Editorial: Don’t turn the lights out on California’s solar rooftop revolution

Two men install solar panels.
Aaron Newsom, left, an installer for the solar company Sunrun, and Tim McKibben, a senior installer, install solar panels on the roof of a home in Granada Hills in 2020.
(Los Angeles Times)

California is betting big on a not-too-distant future in which burning fossil fuels to cool homes or propel cars is just a bad memory, and all power comes from clean, renewable sources like the sun, wind and water. It’s a bold goal that will require visionary and sometimes uncomfortable leadership to achieve.

That’s why it’s bewildering that state regulators would even consider undermining one of the state’s most successful green power revolutions — small rooftop solar arrays — especially after taxpayers invested more than $3 billion in rebates to get the market moving.

And get moving it did. Twenty-five years ago there were about 10,000 rooftop solar power systems on homes, businesses and public buildings across this vast and sunny state. Today, there are more than 1.2 million, accounting for more than half of all of the small rooftop solar units in the entire United States. And that number is still growing.


But some believe that so many homeowners have installed solar panels, the subsidies that spurred this growth are now unfairly burdening those who can’t afford a solar array (which currently costs about $17,000 after federal tax credits for an average-sized system). In response, the California Public Utilities Commission is seeking to reduce or even eliminate one of those subsidies: the requirement that power companies give solar customers credit for the excess electricity their systems generate and send back to the grid, which can be used later when the sun isn’t shining.

The credits are a pretty sizable bonus on top of the savings that come from harvesting the rays of the sun, and it’s appropriate for regulators to scale them back now that solar panels are much more affordable than they were just a decade ago. But the PUC should not give in to calls to slap burdensome fees on future solar panel owners, or it will risk sending California back to a time when solar panels were affordable only to the wealthy.

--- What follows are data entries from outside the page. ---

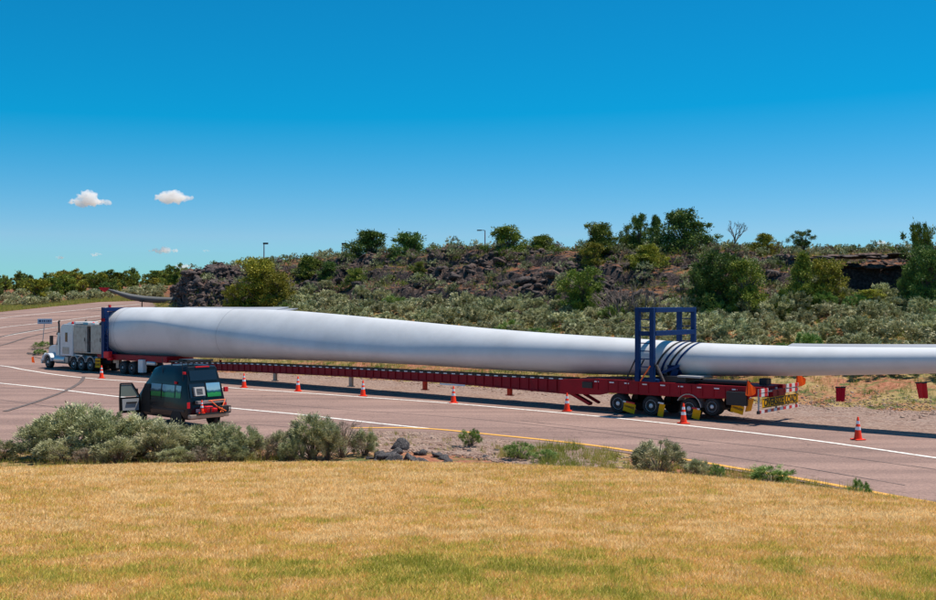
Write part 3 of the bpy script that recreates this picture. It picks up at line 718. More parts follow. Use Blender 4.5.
def fg(px, ytop, wpx, Yd, kind, var, label, squash=1.):
    X = (px - 468) / F * Yd; s = F / Yd; top = CZ - (ytop - 300) / s
    bush(kind, var, (X, Yd, -.02), wpx / s * 1.02, top / .93 * squash, label, None, True)
FG = [(282, 430, 38, 38.9, 'sage', 1, 'sagebrush between the dry brush and the tall one standing alone'),
      (328, 424, 36, 38.3, 'sage', 5, 'sagebrush tucked between the tall one and the dry grey one'),
      (228, 440, 40, 37.4, 'sage', 0, 'low sagebrush at the grass edge right of the van bumper'),
      (2, 437, 36, 38.2, 'sage', 0, 'sagebrush cut by the left edge of the photo beside the road'),
      (42, 418, 62, 38.6, 'sage', 1, 'grey green sagebrush at the left end of the large median clump'),
      (74, 402, 84, 39.4, 'sage', 2, 'tallest sagebrush left of the van in the median clump'),
      (104, 409, 66, 38.4, 'sage', 3, 'broad sagebrush just left of the open van door'),
      (140, 412, 70, 39.2, 'sage', 0, 'sagebrush in front of the side of the black van'),
      (60, 437, 52, 37.6, 'sage', 4, 'low sagebrush in front at the foot of the tallest one'),
      (163, 420, 56, 38.0, 'sage', 5, 'sagebrush below the sliding door of the van'),
      (190, 424, 54, 38.8, 'sage', 1, 'sagebrush in front of the rear corner of the van'),
      (118, 436, 56, 37.5, 'sage', 2, 'low sagebrush at the grass edge below the van door'),
      (216, 421, 60, 38.4, 'sage', 3, 'sagebrush below the rear bumper of the van'),
      (240, 424, 50, 38.2, 'sage', 4, 'sagebrush right of the van rear bumper at the clump end'),
      (88, 447, 34, 37.2, 'dry', 0, 'grey leafless brush low between the left sagebrushes'),
      (176, 446, 40, 37.1, 'sage', 5, 'small sagebrush at the grass edge below the van'),
      (265, 434, 40, 38.3, 'dry', 1, 'grey brown dry brush right of the large clump'),
      (205, 445, 42, 37.2, 'dry', 2, 'low dry brush at the grass edge below the bumper'),
      (313, 412, 54, 38.6, 'sage', 2, 'tall sagebrush standing alone left of the rock pile'),
      (342, 419, 50, 38.9, 'dry', 3, 'dry grey sagebrush between the tall one and the rock pile'),
      (365, 428, 32, 39.4, 'sage', 0, 'small round sagebrush beside the white and yellow line ends'),
      (292, 436, 34, 37.9, 'sage', 3, 'low sagebrush right of the dry grey brush'),
      (470, 427, 25, 41.6, 'green', 0, 'bright green shrub at the yellow line behind the gravel'),
      (520, 441, 36, 38.4, 'green', 1, 'low green weed clump in the middle of the median'),
      (545, 449, 30, 37.8, 'green', 2, 'low green weed clump right of the middle of the median'),
      (659, 439, 56, 35.0, 'sage', 4, 'round grey green sagebrush over the yellow line'),
      (697, 458, 28, 34.2, 'sage', 5, 'small sagebrush just right of the round one'),
      (716, 463, 20, 34.0, 'green', 3, 'smallest green shrub between the two median sagebrushes on the right'),
      (773, 463, 50, 32.3, 'green', 0, 'spiky green shrub in the median at the yellow line'),
      (858, 478, 30, 30.0, 'green', 1, 'low green shrub near the right end of the median')]
for (px, yt, w, Yd, k, v, lab) in FG: fg(px, yt, w, Yd, k, v, lab)

# tufts of weeds and dry grass: verge and median
def tufts(name, P, hgt, tint0, per=14, label=None, spread=.10):
    n = len(P); b = np.repeat(P, per, 0); hh = np.repeat(hgt, per); N_ = n * per
    b = b + rng.normal(size=(N_, 3)) * np.array([1, 1, 0]) * (spread * (hh[:, None] / .35))
    D = unit(rng.normal(size=(N_, 3)) * np.array([.33, .33, 0]) + np.array([0, 0, 1])); L = hh * rng.uniform(.5, 1.15, N_); W = .012 + .02 * hh * rng.uniform(.6, 1.2, N_)
    tint = np.clip(np.repeat(tint0, per) + rng.normal(size=N_) * .14, 0, 1)
    V, Fc, tt = blades(b, D, L, W, tint); o = link_mesh(name, np_mesh(name, V, Fc, M['weed'], tt)); tag(o, label, 'grass', kind='stuff'); return o
n = 11500; px = rng.uniform(188, 980, n); ky_, _ = knots(px); f_ = rng.random(n) ** 1.25; Yp = ky_[0] + .4 + (ky_[1] - ky_[0]) * f_; Xp = Yp * (px - 468) / F
cl = fbm(Xp * .3, Yp * .3, 90); k = (cl > .40) | (rng.random(n) < .25); k &= ~((px > 770) & (f_ < .42) & (rng.random(n) < .8)); Xp, Yp, cl, f_, px = [q[k] for q in (Xp, Yp, cl, f_, px)]
t0 = np.clip(.85 - 3.2 * (cl - .40) + .35 * (f_ < .06), .05, .95)
tufts('roadside_grass', np.stack([Xp, Yp, ground_z(Xp, Yp)], 1), .16 + .38 * rng.random(len(Xp)) * ss(0, .12, f_), t0, 13, 'green and straw coloured weeds on the verge behind the trailer')
n = 3400; px = rng.uniform(-40, 980, n); Ym = road_near(px) - rng.uniform(.15, 6.5, n); Xm = Ym * (px - 468) / F
cl = fbm(Xm * .5, Ym * .5, 91); gravelz = (px > 372) & (px < 500); k = (cl > .46) & (~gravelz | (rng.random(n) < .16)) ; Xm, Ym, cl, px = [q[k] for q in (Xm, Ym, cl, px)]
gw = ((px > 505) & (px < 580))
tufts('median_grass', np.stack([Xm, Ym, ground_z(Xm, Ym)], 1), .12 + .28 * rng.random(len(Xm)) + .08 * gw, np.clip(.75 - .25 * rng.random(len(Xm)) - .2 * gw, 0, 1), 16, 'weeds and dry grass in the median strip', .07)
# ridge and left highway grass
n = 8000; px = rng.uniform(-80, 178, n); ky_, _ = knots(px); Yp = road_far(px) + .5 + rng.random(n) ** 1.4 * 26; Xp = Yp * (px - 468) / F
tufts('highway_verge_grass', np.stack([Xp, Yp, ground_z(Xp, Yp)], 1), .25 + .35 * rng.random(n), np.clip(.30 + .5 * rng.random(n), 0, 1), 9, 'green verge grass along the far side of the highway', .2)
n = 9000; px = rng.uniform(185, 1000, n); ky_, _ = knots(px); v = rng.uniform(-.1, 1.5, n); Yp = ky_[1] + (ky_[2] - ky_[1]) * v; Xp = Yp * (px - 468) / F
cl = fbm(Xp * .35, Yp * .35, 95); k = (cl > .47); Xp, Yp, cl = Xp[k], Yp[k], cl[k]
tufts('ridge_grass', np.stack([Xp, Yp, ground_z(Xp, Yp)], 1), .2 + .35 * rng.random(len(Xp)), np.clip(.35 + .55 * rng.random(len(Xp)), 0, 1), 10, 'dry grass and weeds between the lava rocks of the ridge', .16)

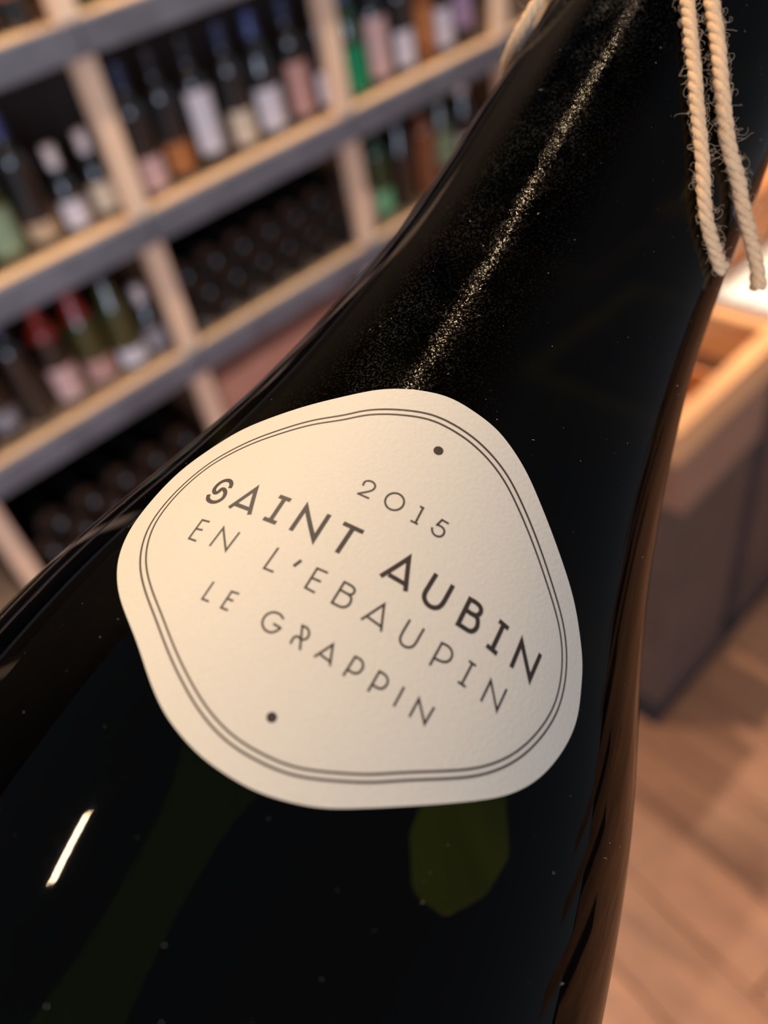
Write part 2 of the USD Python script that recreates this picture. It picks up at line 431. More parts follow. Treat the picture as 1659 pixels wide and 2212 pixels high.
# ---------------------------------------------------------------- wooden cases standing under the shelf's middle bay
def case(name, label, x0, x1, y0, y1, z0, z1, mat, slats=3, th=0.012, lid=False, gap=0.004):
    """Wooden wine case: four walls of boards, a bottom, optionally a lid."""
    t = thing(name, label, 'crate', None, ((x0 + x1) / 2, (y0 + y1) / 2, z0))
    cx, cy = (x0 + x1) / 2, (y0 + y1) / 2
    def part(nm, a, b, c, d, e, f, m=mat, lab=None):
        obj(nm, box(a - cx, b - cx, c - cy, d - cy, e - z0, f - z0, 0.0015), m, t, **({'label': lab} if lab else {}))
    h = (z1 - z0) / slats
    for s in range(slats):
        a, b = z0 + s * h + (gap / 2 if s else 0), z0 + (s + 1) * h - (gap / 2 if s < slats - 1 else 0)
        part('front_board', x0, x1, y0, y0 + th, a, b)
        part('back_board', x0, x1, y1 - th, y1, a, b)
        part('end_board', x0, x0 + th, y0 + th, y1 - th, a, b)
        part('end_board', x1 - th, x1, y0 + th, y1 - th, a, b)
    part('bottom_board', x0 + th, x1 - th, y0 + th, y1 - th, z0, z0 + th)
    if lid:
        part('lid', x0 + th, x1 - th, y0 + th, y1 - th, z1 - th, z1 - 0.001)
    return t


case('wine_case', 'pinkish brown wooden case standing in the bottom middle bay of the shelf', XS[2] + 0.04, XS[3] - 0.05, Y0 + 0.022, Y0 + 0.30, TOPS[0] + 0.0005, 0.375, M['crate_pink'], 3, lid=True)

# ---------------------------------------------------------------- display of crates on the right
plinth = obj('display_plinth', box(0.868 * K, 1.70 * K, 0.442 * K, 1.05 * K, 0.0005, 0.070 * K, 0.004), M['plinth'])
tag(plinth, 'low black plinth on the floor under the wooden crates', 'plinth')
case('wine_case', 'dark brown wooden case on the black plinth, under the open pale bin', 0.872 * K, 1.092 * K, 0.440 * K, 0.700 * K, 0.071 * K, 0.600 * K, M['crate_brown'], 3, lid=True)
case('wine_case', 'tall brown wooden case right of the narrow gap beside the open bin', 1.146 * K, 1.46 * K, 0.440 * K, 0.700 * K, 0.071 * K, 0.785 * K, M['crate_brown'], 4, lid=True)

# the open bin: narrower at the bottom, a lip round the top, two dividers
b0, b1, t0, t1 = 0.872 * K, 1.104 * K, 0.822 * K, 1.122 * K
y0, y1, z0, z1 = 0.440 * K, 0.700 * K, 0.601 * K, 0.790 * K
bin_ = thing('open_bin', 'open pale wood bin with an orange lit rim standing on the dark brown case', 'crate', None, ((b0 + b1) / 2, (y0 + y1) / 2, z0))
ox, oy = (b0 + b1) / 2, (y0 + y1) / 2
def bp(nm, pts_b, pts_t, m='crate_pale', lab=None):
    mesh = hexa(pts_b, pts_t)
    mesh.apply_translation([-ox, -oy, -z0])
    obj(nm, mesh, M[m], bin_, **({'label': lab} if lab else {}))
def xl(z, side): s = (z - z0) / (z1 - z0); return (b0 + (t0 - b0) * s) if side == 0 else (b1 + (t1 - b1) * s)
TH = 0.016
for za, zb, bm in ((z0, z0 + 0.128, 'crate_mid'), (z0 + 0.131, z1 - 0.001, 'crate_pale')):
    for ya, yb, nm in ((y0, y0 + TH, 'front_board'), (y1 - TH, y1, 'back_board')):
        bp(nm, [(xl(za, 0), ya, za), (xl(za, 1), ya, za), (xl(za, 1), yb, za), (xl(za, 0), yb, za)], [(xl(zb, 0), ya, zb), (xl(zb, 1), ya, zb), (xl(zb, 1), yb, zb), (xl(zb, 0), yb, zb)], bm)
    for side, s in ((0, 1), (1, -1)):
        bp('end_board', [(xl(za, side), y0 + TH, za), (xl(za, side) + s * TH, y0 + TH, za), (xl(za, side) + s * TH, y1 - TH, za), (xl(za, side), y1 - TH, za)],
           [(xl(zb, side), y0 + TH, zb), (xl(zb, side) + s * TH, y0 + TH, zb), (xl(zb, side) + s * TH, y1 - TH, zb), (xl(zb, side), y1 - TH, zb)], bm)
bp('bottom_board', [(b0 + TH, y0 + TH, z0), (b1 - TH, y0 + TH, z0), (b1 - TH, y1 - TH, z0), (b0 + TH, y1 - TH, z0)], [(b0 + TH, y0 + TH, z0 + 0.012), (b1 - TH, y0 + TH, z0 + 0.012), (b1 - TH, y1 - TH, z0 + 0.012), (b0 + TH, y1 - TH, z0 + 0.012)])
for fx in (0.36, 0.70):
    xd = b0 + (b1 - b0) * fx
    bp('divider', [(xd, y0 + TH, z0 + 0.012), (xd + 0.008, y0 + TH, z0 + 0.012), (xd + 0.008, y1 - TH, z0 + 0.012), (xd, y1 - TH, z0 + 0.012)], [(xd, y0 + TH, z1 - 0.055), (xd + 0.008, y0 + TH, z1 - 0.055), (xd + 0.008, y1 - TH, z1 - 0.055), (xd, y1 - TH, z1 - 0.055)], 'crate_orange')
R0, R1 = z1 - 0.0005, z1 + 0.012
for nm, q in (('rim', (t0 - 0.006, t1 + 0.004, y0 - 0.008, y0 + 0.022)), ('rim', (t0 - 0.006, t1 + 0.004, y1 - 0.022, y1 + 0.006)), ('rim', (t0 - 0.006, t0 + 0.022, y0 + 0.0225, y1 - 0.0225)), ('rim', (t1 - 0.022, t1 + 0.004, y0 + 0.0225, y1 - 0.0225))):
    bp(nm, [(q[0], q[2], R0), (q[1], q[2], R0), (q[1], q[3], R0), (q[0], q[3], R0)], [(q[0], q[2], R1), (q[1], q[2], R1), (q[1], q[3], R1), (q[0], q[3], R1)], lab='orange lit rim of the bin')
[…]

A case in point is the joint proposal submitted by the state’s three biggest power companies, Pacific Gas & Electric, Southern California Edison and San Diego Gas & Electric. These investor-owned utilities are asking the commission not only to reduce the value of credits to something closer to the cost for electricity on the open market, which is reasonable, but also to charge solar customers a flat monthly fee as high as $90, which is not.

The companies, whose shareholders are guaranteed a generous return on their investment, argue that the fees are needed to cover the true cost of being connected to the power grid. Electrical rates include the cost not just to buy each kilowatt, but also to maintain the transmission system, fund initiatives to reduce wildfires sparked by power lines and finance the shift to renewable energy, among other programs. Because of those costs, the utilities claim, when solar-powered households buy less electricity, everyone else has to subsidize them through higher rates. Currently, all customers have to pay a small minimum charge each month, no matter how little power they use, to ensure that they are supporting the grid.

The proposed fees seem designed to discourage solar installations rather than right some structural inequity. The combination of a large monthly fee and a smaller solar credit would make solar less affordable. And don’t think that means sticking it just to wealthy coastal elites. The change wouldn’t apply to current solar customers, who tend to be wealthier, but to the next generation of buyers. According to the solar industry, more than half of new customers are middle- or working-class homeowners. As a report by Berkeley Labs put it, “Adoption has been gradually migrating toward lower income ranges over time, reflecting both a broadening and a deepening of U.S. solar market.”

It’s disappointing that the debate has been cast in such binary terms that pit ratepayers against each other. Electrical rates in California are among the highest in the nation, but that’s not the fault of those who can afford to reduce their exposure to volatile electrical prices by installing energy-efficient appliances or solar panels. Solar arrays benefit every electricity consumer, not just the homeowners who have them. Not only do they help reduce the state’s use of fossil fuels, but if paired with storage they can supply power to the grid during times of peak demand — and without requiring more transmission lines through wildfire-prone areas.


Solar rooftops alone, even with batteries to store the excess power generated, are not going to serve all of California’s green power needs. That will require large-scale renewable power plants and the lines to connect them. But rooftop solar is an important part of the formula, and California would be unwise to do anything that pushes them out of reach of millions of homeowners.